Objective The conventional inversion of surface direct-current (DC) resistivity data faces challenges such as limited exploration accuracy and depth. This study aims to enhance the accuracy and reliability of exploration in complex engineering and geological settings through the joint inversion of borehole-surface DC resistivity data.

Methods First, different geoelectric models were constructed through three-dimensional (3D) forward modeling of full-space DC resistivity. Then, the potential response characteristics under surface and borehole observation methods were systematically analyzed to determine the differences in detection sensitivity between surface and borehole observations. Accordingly, a joint 3D inversion technique for borehole-surface DC resistivity data was developed using the Gauss-Newton method. Finally, the effectiveness and superiority of the joint inversion technique were verified using theoretical models and actual data.

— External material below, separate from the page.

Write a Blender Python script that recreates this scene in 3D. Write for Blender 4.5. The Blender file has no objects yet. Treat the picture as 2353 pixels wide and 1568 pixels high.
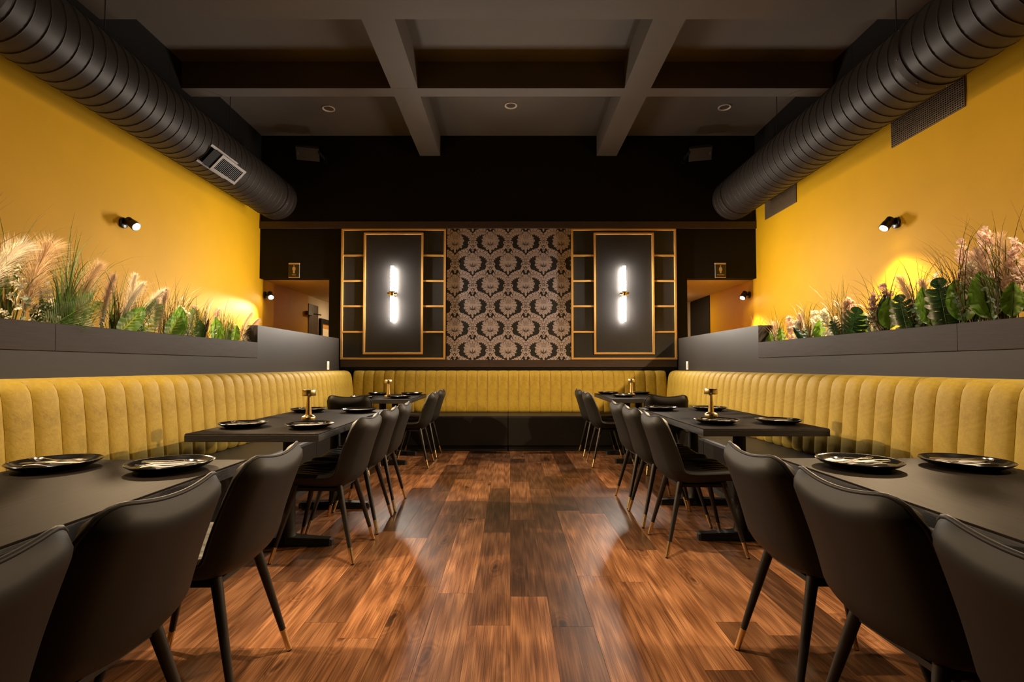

Results and Conclusions  The inversion of surface observations yielded high lateral resolution but a limited vertical resolution, while the inversion of borehole observations exhibited a high vertical resolution. In contrast, the joint inversion of borehole-surface data provided more accurate resistivity structures and physical property values. The effectiveness of the joint inversion technique was verified using both theoretical models and actual data. The verification results demonstrate that the joint inversion technique combines the advantages of the surface and borehole observation methods, thereby enhancing both the spatial resolution of inversion results and the capability for identifying deep anomalies. Therefore, the developed joint inversion technique provides technical support for improving the exploration accuracy in complex engineering and geological settings.